Tuesday, November 8, 2011

The Red Book; The Museum Trip; The Secret Box

The Red Book by Barbara Lehman
2005 Caldecott Honor Book

Also by the same author---
The Museum Trip
The Secret Box


I am pretty excited to be introduced to this author who I was previously unfamiliar with. I looked up The Red Book because it was a Caldecott Honor book, and when I saw it was a wordless picture book, I got everything on the shelf that she had written! My kids like wordless picture books. Jabu (age 10) likes graphic novels and comic books and these are akin to that somehow. And Makayla  (age 6) is just learning to read, so to be able to "read" a book entirely on her own is satisfying to her.

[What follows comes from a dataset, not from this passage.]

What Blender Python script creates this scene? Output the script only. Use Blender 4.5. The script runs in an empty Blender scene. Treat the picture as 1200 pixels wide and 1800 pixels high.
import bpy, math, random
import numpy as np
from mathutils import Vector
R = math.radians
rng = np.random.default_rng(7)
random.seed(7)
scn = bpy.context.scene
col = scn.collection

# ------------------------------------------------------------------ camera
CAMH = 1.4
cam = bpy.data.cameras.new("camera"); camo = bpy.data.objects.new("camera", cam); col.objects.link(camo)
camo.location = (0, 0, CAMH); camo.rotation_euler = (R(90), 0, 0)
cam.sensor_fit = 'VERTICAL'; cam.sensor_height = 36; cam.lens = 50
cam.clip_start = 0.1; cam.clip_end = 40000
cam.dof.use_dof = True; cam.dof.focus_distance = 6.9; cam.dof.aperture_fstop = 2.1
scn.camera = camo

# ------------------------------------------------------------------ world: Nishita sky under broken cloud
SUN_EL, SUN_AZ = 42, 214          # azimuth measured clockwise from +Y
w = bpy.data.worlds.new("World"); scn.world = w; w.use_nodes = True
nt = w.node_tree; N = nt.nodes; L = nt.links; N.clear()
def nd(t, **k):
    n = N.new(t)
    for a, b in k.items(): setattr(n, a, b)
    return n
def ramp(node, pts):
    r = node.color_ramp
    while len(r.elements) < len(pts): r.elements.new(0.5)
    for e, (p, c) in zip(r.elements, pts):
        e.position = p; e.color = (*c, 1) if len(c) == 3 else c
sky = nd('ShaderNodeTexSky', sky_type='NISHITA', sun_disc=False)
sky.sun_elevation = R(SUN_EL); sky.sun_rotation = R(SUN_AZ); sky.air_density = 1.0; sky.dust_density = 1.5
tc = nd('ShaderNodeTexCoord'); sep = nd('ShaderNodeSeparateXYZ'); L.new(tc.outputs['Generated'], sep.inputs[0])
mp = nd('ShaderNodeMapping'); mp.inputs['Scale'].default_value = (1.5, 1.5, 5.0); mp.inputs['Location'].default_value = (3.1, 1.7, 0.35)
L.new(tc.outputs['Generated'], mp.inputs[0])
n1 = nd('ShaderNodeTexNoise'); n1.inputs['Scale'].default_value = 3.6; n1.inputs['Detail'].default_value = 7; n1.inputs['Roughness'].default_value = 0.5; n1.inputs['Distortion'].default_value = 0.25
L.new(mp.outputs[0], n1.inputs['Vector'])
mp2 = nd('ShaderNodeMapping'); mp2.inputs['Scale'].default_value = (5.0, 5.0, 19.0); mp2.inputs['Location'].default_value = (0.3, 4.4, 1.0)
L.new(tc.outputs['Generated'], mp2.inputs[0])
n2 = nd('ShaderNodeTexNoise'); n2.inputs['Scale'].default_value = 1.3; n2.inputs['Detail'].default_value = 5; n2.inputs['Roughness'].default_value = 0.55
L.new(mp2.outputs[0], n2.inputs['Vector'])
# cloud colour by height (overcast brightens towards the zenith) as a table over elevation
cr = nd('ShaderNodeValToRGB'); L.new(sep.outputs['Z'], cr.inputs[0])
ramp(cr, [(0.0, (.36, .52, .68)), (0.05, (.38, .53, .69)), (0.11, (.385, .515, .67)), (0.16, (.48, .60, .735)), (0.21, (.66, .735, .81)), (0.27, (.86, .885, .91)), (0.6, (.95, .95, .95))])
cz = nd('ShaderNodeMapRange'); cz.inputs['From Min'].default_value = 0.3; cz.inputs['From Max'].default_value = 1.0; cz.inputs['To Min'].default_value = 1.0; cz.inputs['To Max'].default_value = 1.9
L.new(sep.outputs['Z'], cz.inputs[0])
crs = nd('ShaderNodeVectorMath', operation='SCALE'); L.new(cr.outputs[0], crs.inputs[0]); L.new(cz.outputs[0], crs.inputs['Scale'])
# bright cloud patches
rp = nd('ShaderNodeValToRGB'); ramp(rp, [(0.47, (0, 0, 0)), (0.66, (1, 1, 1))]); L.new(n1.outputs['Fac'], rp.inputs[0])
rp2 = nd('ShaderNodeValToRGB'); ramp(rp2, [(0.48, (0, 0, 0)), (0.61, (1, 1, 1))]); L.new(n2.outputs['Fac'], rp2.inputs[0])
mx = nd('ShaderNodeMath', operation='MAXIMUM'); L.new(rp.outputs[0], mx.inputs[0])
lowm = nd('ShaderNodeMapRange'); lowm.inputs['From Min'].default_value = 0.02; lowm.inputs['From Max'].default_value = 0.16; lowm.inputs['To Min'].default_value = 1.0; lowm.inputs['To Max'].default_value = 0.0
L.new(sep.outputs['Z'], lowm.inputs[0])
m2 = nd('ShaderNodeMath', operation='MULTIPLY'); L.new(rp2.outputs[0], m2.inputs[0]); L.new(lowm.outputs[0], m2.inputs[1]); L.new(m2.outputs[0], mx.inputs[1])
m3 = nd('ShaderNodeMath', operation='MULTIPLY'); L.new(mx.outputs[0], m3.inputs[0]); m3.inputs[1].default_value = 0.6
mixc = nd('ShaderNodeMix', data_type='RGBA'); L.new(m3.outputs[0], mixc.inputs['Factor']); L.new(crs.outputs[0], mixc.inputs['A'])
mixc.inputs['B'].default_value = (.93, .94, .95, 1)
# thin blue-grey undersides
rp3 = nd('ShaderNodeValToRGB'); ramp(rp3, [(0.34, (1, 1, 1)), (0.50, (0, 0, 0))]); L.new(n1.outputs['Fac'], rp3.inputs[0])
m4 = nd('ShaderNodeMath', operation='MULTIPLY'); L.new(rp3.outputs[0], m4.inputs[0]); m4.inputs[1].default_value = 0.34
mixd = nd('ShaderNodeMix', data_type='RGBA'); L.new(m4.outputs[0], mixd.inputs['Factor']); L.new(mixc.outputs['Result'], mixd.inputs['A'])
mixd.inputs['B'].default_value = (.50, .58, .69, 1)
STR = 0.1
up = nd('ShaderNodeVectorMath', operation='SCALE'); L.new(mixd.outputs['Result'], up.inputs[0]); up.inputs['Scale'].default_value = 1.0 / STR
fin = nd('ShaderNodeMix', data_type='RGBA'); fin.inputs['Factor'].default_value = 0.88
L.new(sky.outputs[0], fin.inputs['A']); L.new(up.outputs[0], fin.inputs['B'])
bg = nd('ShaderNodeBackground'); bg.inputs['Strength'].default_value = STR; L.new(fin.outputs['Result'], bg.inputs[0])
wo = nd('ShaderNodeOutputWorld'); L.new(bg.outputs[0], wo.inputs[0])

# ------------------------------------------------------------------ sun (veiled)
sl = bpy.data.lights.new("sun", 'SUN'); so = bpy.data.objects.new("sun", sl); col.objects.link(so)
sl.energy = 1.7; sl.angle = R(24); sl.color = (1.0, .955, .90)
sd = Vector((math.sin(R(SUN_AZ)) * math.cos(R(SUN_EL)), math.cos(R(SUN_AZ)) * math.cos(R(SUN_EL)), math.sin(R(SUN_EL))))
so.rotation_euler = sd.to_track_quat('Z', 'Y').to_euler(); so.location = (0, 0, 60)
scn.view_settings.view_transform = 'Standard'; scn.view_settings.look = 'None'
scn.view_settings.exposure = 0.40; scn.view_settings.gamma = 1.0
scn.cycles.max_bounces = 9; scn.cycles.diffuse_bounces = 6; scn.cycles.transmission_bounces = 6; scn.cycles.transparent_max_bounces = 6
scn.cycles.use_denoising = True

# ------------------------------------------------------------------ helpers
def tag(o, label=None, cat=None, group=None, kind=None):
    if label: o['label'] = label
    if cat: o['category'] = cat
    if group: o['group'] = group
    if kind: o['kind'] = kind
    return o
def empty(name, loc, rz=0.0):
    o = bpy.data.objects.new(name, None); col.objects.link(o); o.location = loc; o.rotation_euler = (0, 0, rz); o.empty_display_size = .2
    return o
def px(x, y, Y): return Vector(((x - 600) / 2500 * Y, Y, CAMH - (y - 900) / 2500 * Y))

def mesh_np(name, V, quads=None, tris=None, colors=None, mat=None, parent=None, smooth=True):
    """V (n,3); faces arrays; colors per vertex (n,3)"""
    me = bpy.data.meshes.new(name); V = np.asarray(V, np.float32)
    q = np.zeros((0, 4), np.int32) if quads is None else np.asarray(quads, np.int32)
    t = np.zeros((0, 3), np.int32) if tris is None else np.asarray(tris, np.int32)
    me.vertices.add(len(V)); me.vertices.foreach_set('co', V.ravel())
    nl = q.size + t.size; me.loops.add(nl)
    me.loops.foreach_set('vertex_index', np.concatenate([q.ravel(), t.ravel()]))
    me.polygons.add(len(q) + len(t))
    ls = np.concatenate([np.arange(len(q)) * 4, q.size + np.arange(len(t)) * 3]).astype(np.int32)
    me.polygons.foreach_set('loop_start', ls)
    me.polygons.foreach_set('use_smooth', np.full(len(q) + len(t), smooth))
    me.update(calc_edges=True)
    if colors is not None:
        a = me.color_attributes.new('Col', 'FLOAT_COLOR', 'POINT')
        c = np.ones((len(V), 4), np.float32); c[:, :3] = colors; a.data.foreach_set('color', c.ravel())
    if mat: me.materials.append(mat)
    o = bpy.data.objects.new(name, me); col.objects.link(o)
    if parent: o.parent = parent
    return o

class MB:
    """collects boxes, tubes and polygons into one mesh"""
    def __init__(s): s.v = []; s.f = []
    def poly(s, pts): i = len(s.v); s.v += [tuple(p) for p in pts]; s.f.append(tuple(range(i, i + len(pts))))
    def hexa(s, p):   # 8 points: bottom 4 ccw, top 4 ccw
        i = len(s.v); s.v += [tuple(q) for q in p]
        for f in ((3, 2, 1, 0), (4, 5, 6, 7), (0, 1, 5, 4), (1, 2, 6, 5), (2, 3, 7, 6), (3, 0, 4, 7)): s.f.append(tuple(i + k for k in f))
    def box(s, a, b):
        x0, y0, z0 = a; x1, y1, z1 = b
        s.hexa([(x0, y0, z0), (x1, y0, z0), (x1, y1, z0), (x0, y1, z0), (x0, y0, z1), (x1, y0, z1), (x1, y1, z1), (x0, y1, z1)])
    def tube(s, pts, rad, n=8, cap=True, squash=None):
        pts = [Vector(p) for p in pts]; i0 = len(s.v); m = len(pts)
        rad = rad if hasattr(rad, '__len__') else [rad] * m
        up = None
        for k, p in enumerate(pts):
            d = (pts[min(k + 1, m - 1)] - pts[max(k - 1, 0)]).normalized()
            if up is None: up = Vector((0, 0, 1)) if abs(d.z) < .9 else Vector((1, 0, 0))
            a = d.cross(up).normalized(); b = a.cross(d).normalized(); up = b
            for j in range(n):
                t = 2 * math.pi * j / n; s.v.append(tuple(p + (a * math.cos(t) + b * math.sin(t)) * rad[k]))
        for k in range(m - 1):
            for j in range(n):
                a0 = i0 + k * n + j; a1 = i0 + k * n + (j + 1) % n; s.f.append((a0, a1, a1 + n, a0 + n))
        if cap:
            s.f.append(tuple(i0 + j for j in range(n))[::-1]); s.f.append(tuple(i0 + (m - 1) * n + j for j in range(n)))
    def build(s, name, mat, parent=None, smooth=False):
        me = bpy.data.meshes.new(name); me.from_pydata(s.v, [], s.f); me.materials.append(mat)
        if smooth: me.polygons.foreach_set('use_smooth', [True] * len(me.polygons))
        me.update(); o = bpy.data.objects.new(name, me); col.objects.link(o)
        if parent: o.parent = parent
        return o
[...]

Some wordless picture books are designed with pre-readers, that is VERY YOUNG children in mind. But this author/illustrator is more in the ilk of David  Weisner (Flostsom, and Tuesday, among others). She creates, through pictures alone, COMPLEX, intriguing story lines that are engaging for all ages, including adults!

Her illustration style is very different from David Weisner. His pictures are very fine and detailed. Her pictures are warm and simple. But The Red Book really does remind me of Flotsom.

All three of these books I read this evening by Barbara Lehman involve the characters entering into pictures or pages and thus entering other worlds. So, there is a surreal, fantastical element.

In The Red Book a girl finds a book and sees a boy finding a book and looking at HER in the book, while she looks at HIM in her book. It's all a little twisted and hard to wrap your mind around ---- in a good way!

The Musuem Trip shows a boy getting lost on an art museum field trip, entering a little door to a small room where there are pictures of mazes in a glass case. He runs onto the paper, and works the mazes,  running each one's route successfully, into the center and out again.

In The Secret Box three children find a small collection of treasures left by a child long ago. They travel into the world of the clues left in the box. . . some ticket stubs, a postcard, etc.

All very cool stuff. Much cooler than I'm able to describe here. I like this author A LOT. And am so very happy to have discovered her as a result of this project!